井筒俊彦『意味の深みへ 東洋哲学の水位』岩波文庫、2019年第2刷
第2論文「文化と言語アラヤ識ーー異文化間対話の可能性をめぐってーー」
「文化とは、そもそもどのようなものであるのか。(省略)世のなかには、特に人間的経験の事象の場合、それを学問的あるいは哲学的考察の対象として取り上げる時、うまく定義できないもの、定義しないでおいたほうがかえっていいものがたくさんある」(P60)。
無理に定義しょうとすると、わけがわからなくなる古典的実例として「アウグスティヌスの時間論」を挙げていたが、そもそも知らないので気になるが、本論と関係がないので無視することにする。

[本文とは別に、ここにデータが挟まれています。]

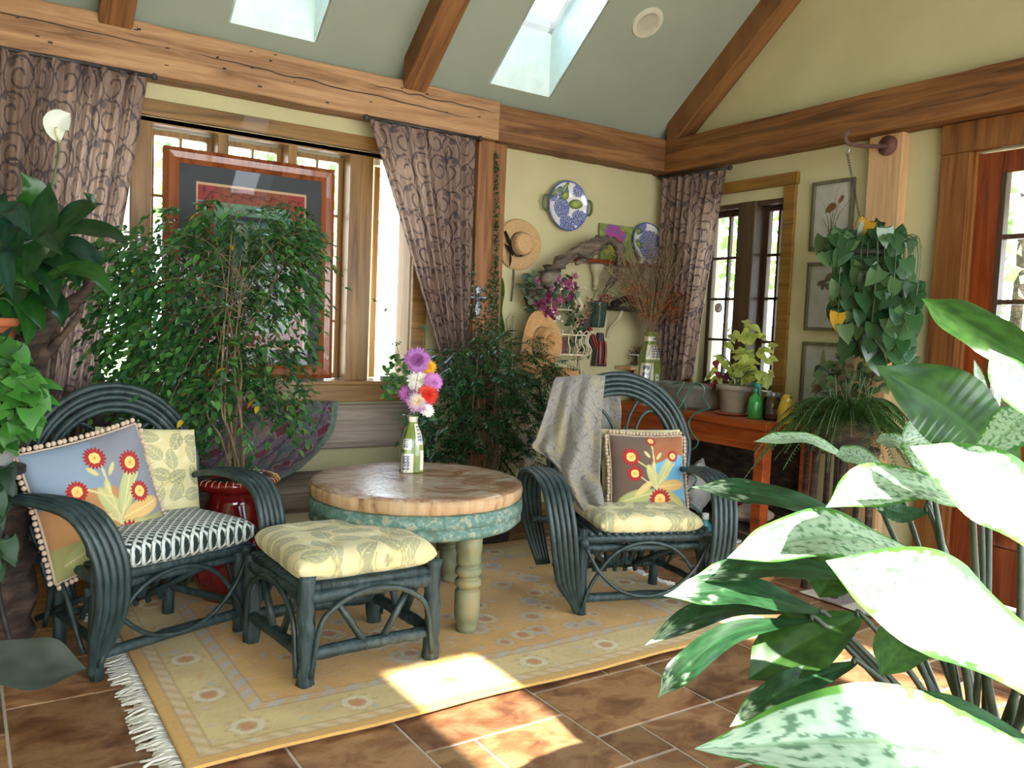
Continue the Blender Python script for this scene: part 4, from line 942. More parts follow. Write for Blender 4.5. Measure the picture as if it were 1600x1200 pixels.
# ================================================================ PLANTS
G = lambda *a: lin(random.choice(a))
def bigleaf(b, pts, W_, up, colf, fold=.18, nt=26, ns=8, wave=.03, peak=.42, curl=0, blunt=1.9):
    P = cat(pts, 10); n = len(P); up = Vector(up); L = sum((P[i+1]-P[i]).length for i in range(n-1)); ph = U(0, 9)
    def f(u, v):
        x = v*(n-1); i = min(int(x), n-2); c = P[i].lerp(P[i+1], x-i); T = (P[i+1]-P[i]).normalized(); s = T.cross(up).normalized(); N = s.cross(T)
        w = (max(v, 1e-4)/peak)**.62 if v < peak else max(0, (1-((v-peak)/(1-peak))**blunt))**.9
        w = w*(1-.35*sm(.8, 1, v)); e = u*2-1
        return c+s*(e*W_*.5*w*(1-curl*e*e))+N*(abs(e)*fold*W_*.5*w+wave*W_*math.sin(v*13+ph+e*1.5)*e*e*w)
    b.grid(f, ns, nt, lambda u, v: colf(u*2-1, v))
def agla(dark=.38, seed=0):
    def f(s, t):
        n = fbm(s*2.2+seed, t*7, seed, 3); n2 = fbm(s*6+seed*3, t*26, 5, 4)
        c = mixcol('#b4cbae', '#93b394', .5+n2)
        if n2 > .30 or (n > .3 and n2 > .08): c = mixcol('#2c5a36', c, .3)
        ed = abs(s)+.12*n2
        if ed > .86: c = mixcol('#5f9a3a', '#3c6e35', .5+n)
        if abs(s) < .05: c = mixcol('#7d9f78', c, .4)
        return mixc(c, lin('#3f6a44'), dark)
    return f
def darkg(seed=0, a='#2e5a2a', b_='#3c6f33'):
    return lambda s, t: mixcol(a, b_, .5+fbm(s*3+seed, t*8)+(.5 if abs(s) < .07 else 0)+.12*math.sin(t*60+abs(s)*6))
def pot(name, label, c, r, h, mat, top=1.25, rim=.02, seg=40, soil=True, cate='pot', mod=None):
    t = thing(name, label, cate, c); b = MB()
    b.lathe([(r*.98, 0), (r, .005), (r*(1+(top-1)*.75), h*.78), (r*top*.99, h*.8), (r*top+rim, h*.82), (r*top+rim, h*.98), (r*top+rim*.5, h), (r*top-rim*.4, h), (r*top-rim, h*.85), (.001, h*.84)], c, seg, mod=mod)
    b.build('body', mat, t)
    if soil: b = MB(); b.lathe([(r*top-rim*.8, h*.88), (r*.5, h*.9), (.001, h*.9)], c, 20); b.build('soil', 'soil', t)
    return t
def shaded_leaf(k):  # leaf in shade: shade painted as dark green, lit tip left silvery
    g = darkg(k, '#1c3a20', '#2a5230'); h = agla(.0, k)
    return lambda s_, t: mixc(g(s_, t), h(s_, t), sm(.72, .95, t+.25*fbm(s_*3, t*9)))
# ---- foreground chinese evergreen ---------------------------------------
pc = AD(1545, 1260, 1.85); pc.z = 0
pot('plant_pot', 'brown glazed pot of the big variegated plant at the right front edge', pc, .16, .33, 'terracotta')
ag = thing('chinese_evergreen', 'large silver and green variegated leafy plant in the right foreground', 'plant', Vector((pc.x, pc.y, .30)))
crown = Vector((pc.x, pc.y, .30)); ub = Vector((0, 0, 1))*.75; leaves = MB(); stems = MB()
specs = [ # centre line base->tip as (px,py,depth), width px, camera share of the normal, darkness (undersides, painted shade), stem?
 ([(1720, 1290, 1.34), (1450, 1165, 1.36), (1085, 1170, 1.36)], 165, .8, .0),
 ([(1760, 1250, 1.45), (1490, 1125, 1.52), (1298, 1092, 1.56)], 70, .6, .55),
 ([(1720, 1120, 1.46), (1480, 960, 1.5), (1290, 876, 1.6)], 160, .9, .0),
 ([(1445, 875, 1.95), (1300, 838, 1.86), (1136, 872, 1.8)], 92, .75, .08),
 ([(1370, 905, 1.98), (1210, 888, 1.92), (1074, 906, 1.86)], 52, .5, .45),
 ([(1290, 960, 1.92), (1160, 925, 1.86), (1037, 931, 1.82)], 60, .7, .65),
 ([(1270, 952, 2.02), (1120, 955, 1.95), (1008, 1008, 1.9)], 44, .5, .9),
 ([(1275, 968, 1.9), (1150, 988, 1.82), (1070, 1045, 1.77), (1028, 1090, 1.74)], 46, .55, .7),
 ([(1345, 962, 1.92), (1255, 1005, 1.87), (1168, 1062, 1.82)], 95, 1.2, 1),
 ([(1340, 1035, 1.85), (1235, 1075, 1.78), (1140, 1136, 1.74)], 50, .9, .85),
 ([(1335, 890, 2.05), (1300, 900, 2.02), (1280, 934, 2.0)], 70, 1.4, 1),
 ([(1490, 985, 1.62), (1420, 1000, 1.58), (1376, 1056, 1.55)], 75, 1.4, 1),
 ([(1700, 900, 1.48), (1560, 775, 1.53), (1422, 697, 1.6)], 120, .9, .0),
 ([(1530, 790, 1.8), (1400, 757, 1.74), (1290, 793, 1.7)], 80, .8, .05),
 ([(1345, 728, 2.3), (1262, 688, 2.25), (1177, 690, 2.2)], 34, .5, .15),
 ([(1345, 820, 2.32), (1210, 778, 2.28), (1080, 761, 2.25)], 52, .6, .4),
 ([(1590, 752, 1.72), (1500, 655, 1.77), (1368, 572, 1.82)], 120, 1.1, 1.2),
 ([(1680, 620, 1.5), (1550, 530, 1.6), (1440, 466, 1.7)], 72, .9, 1.2),
 ([(1690, 690, 1.5), (1600, 620, 1.52), (1545, 545, 1.55)], 62, .8, .1),
 ([(1545, 660, 1.8), (1535, 610, 1.8), (1522, 562, 1.8)], 15, .8, .2),
 ([(1455, 750, 2.0), (1450, 690, 1.98), (1432, 640, 1.98)], 78, 1.2, .25),
 ([(1430, 712, 2.05), (1400, 692, 2.03), (1368, 690, 2.02)], 34, .8, .25),
 ([(1520, 722, 1.66), (1575, 675, 1.62), (1630, 635, 1.6)], 64, 1, .3),
 ([(1395, 740, 2.1), (1340, 715, 2.1), (1305, 712, 2.1)], 40, .8, .3),
 ([(1450, 800, 2.0), (1400, 800, 1.98), (1352, 770, 2.0)], 40, .8, .7)]
for k, (l, wpx, cf, dk) in enumerate(specs):
    P = [AD(*q) for q in l]; dm = l[len(l)//2][2]; mid = P[len(P)//2]; tc_ = (C0-mid).normalized()
    b = MB()
    bigleaf(b, P, wpx*dm/FPX*1.10, ub+tc_*cf, agla(dk, k*2.7) if dk < .4 else (darkg(k, '#27451c', '#385c24') if dk >= 1 else shaded_leaf(k)), wave=.06, nt=130, ns=44, peak=.5, blunt=2.3)
    b.build('leaf', 'bigleaf', ag)
    q = crown+Vector((U(-.05, .05), U(-.05, .05), U(0, .05))); d = (P[0]-P[1]).normalized()
    stems.tube([q, q.lerp(P[0], .6)+Vector((0, 0, .0))+d*.02, P[0]+d*.004, P[0].lerp(P[1], .06)], (.009, .004), 8, smooth=6)
stems.build('stem', plain('dark_leaf_stalk', '#26371d', .45), ag)

# ---- generic foliage clusters from pixel ellipses -------------------------
def samp(ells):
    w = [e[2]*e[3] for e in ells]; e = random.choices(ells, w)[0]
    while True:
        a, b_ = U(-1, 1), U(-1, 1)
        if a*a+b_*b_ < 1: return e[0]+a*e[2], e[1]+b_*e[3]
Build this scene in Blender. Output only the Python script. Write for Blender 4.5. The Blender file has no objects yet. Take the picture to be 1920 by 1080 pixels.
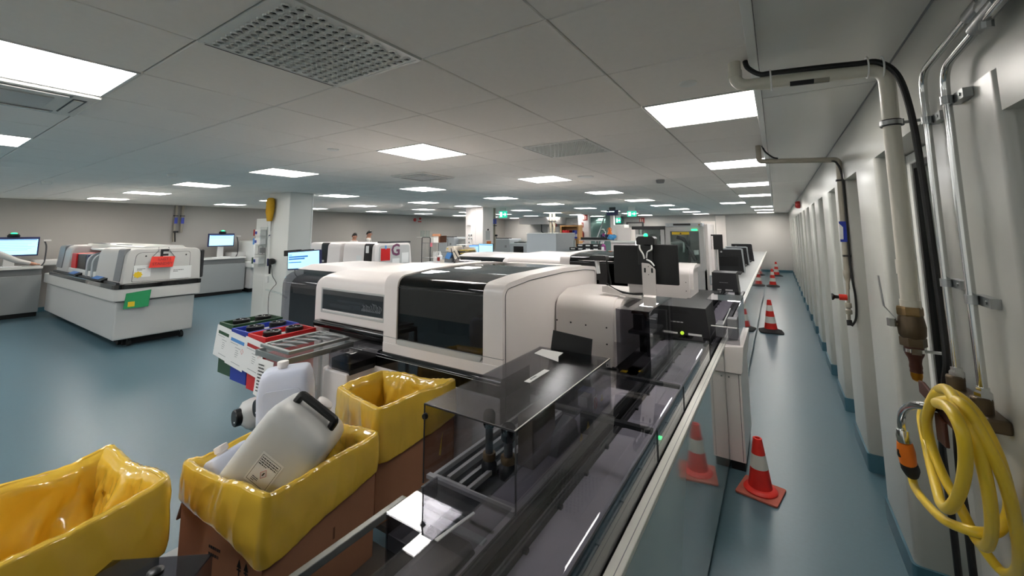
import bpy, bmesh, math, random
from mathutils import Vector, Matrix, noise, Quaternion

random.seed(7)
scene = bpy.context.scene
COL = scene.collection

# ------------------------------------------------------------------ camera
def setup_camera():
    f, ppy = 763.6, 348.4                      # focal length and optical centre for a 1920 x 1080 frame
    yaw, pitch, roll = math.radians(32.82), math.radians(6.366), math.radians(-0.155)
    F = Vector((-math.sin(yaw) * math.cos(pitch), math.cos(yaw) * math.cos(pitch), math.sin(pitch)))
    R0 = Vector((math.cos(yaw), math.sin(yaw), 0)); U0 = R0.cross(F)
    R = R0 * math.cos(roll) + U0 * math.sin(roll)
    U = -R0 * math.sin(roll) + U0 * math.cos(roll)
    cam = bpy.data.cameras.new('camera')
    cam.sensor_width = 36.0
    cam.lens = f * 36.0 / 1920.0
    cam.shift_y = -(540.0 - ppy) / 1920.0
    cam.clip_start = 0.03; cam.clip_end = 200
    ob = bpy.data.objects.new('camera', cam)
    COL.objects.link(ob)
    m = Matrix.Identity(4)
    for i in range(3):
        m[i][0] = R[i]; m[i][1] = U[i]; m[i][2] = -F[i]
    m[0][3], m[1][3], m[2][3] = 0.0, 0.0, 1.765
    ob.matrix_world = m
    scene.camera = ob
setup_camera()

# ------------------------------------------------------------------ world, exposure, lamp strength
world = bpy.data.worlds.new('world'); scene.world = world
world.use_nodes = True
world.node_tree.nodes['Background'].inputs[0].default_value = (0.8, 0.85, 0.9, 1)
world.node_tree.nodes['Background'].inputs[1].default_value = 0.05
LAMP = 18.0                                      # radiance of the square ceiling panels
scene.view_settings.view_transform = 'Standard'
scene.view_settings.look = 'None'
scene.view_settings.exposure = 0.0
scene.view_settings.gamma = 1.0
scene.view_settings.use_curve_mapping = False

# ------------------------------------------------------------------ materials
def lin(r, g, b):
    def k(u):
        u = u / 255.0
        return u / 12.92 if u <= 0.04045 else ((u + 0.055) / 1.055) ** 2.4
    return (k(r), k(g), k(b), 1.0)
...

「異文化間の対話は可能か」という問いを言語哲学的に考察してみようというのだから、「文化」に対して思うところがあるのは当然だと考える。
「そこで一応、仮に、「文化」とは、ある人間共同体の成員が共有する、行動・感情・認識・思考の基本的諸パターンの有機的なシステムである、と考えておくことにしよう。これでも一種の定義かもしれないが、定義としても、要するに暫定的、表層的な定義にすぎないのであって、「文化」の源に「言語アラヤ識」を見ようとする私の意図からは程遠い」(P62)。
「文化」の規制力を考えるにあたって、「文化と経験的「現実」の関係、「現実」と言語の関係を考察している。
「人間は、秩序づけられた、すなわち、文化的に構造化された、「世界」に生きる。カオスから文化秩序へ、この転成のプロセスを支配する人間意識の創造的働きの原理を、私は、存在の意味分節と呼ぶ」(P64)。
こうやって現在進行形で読んでいるけど、読書時間は細切れな通勤電車の中なのだ。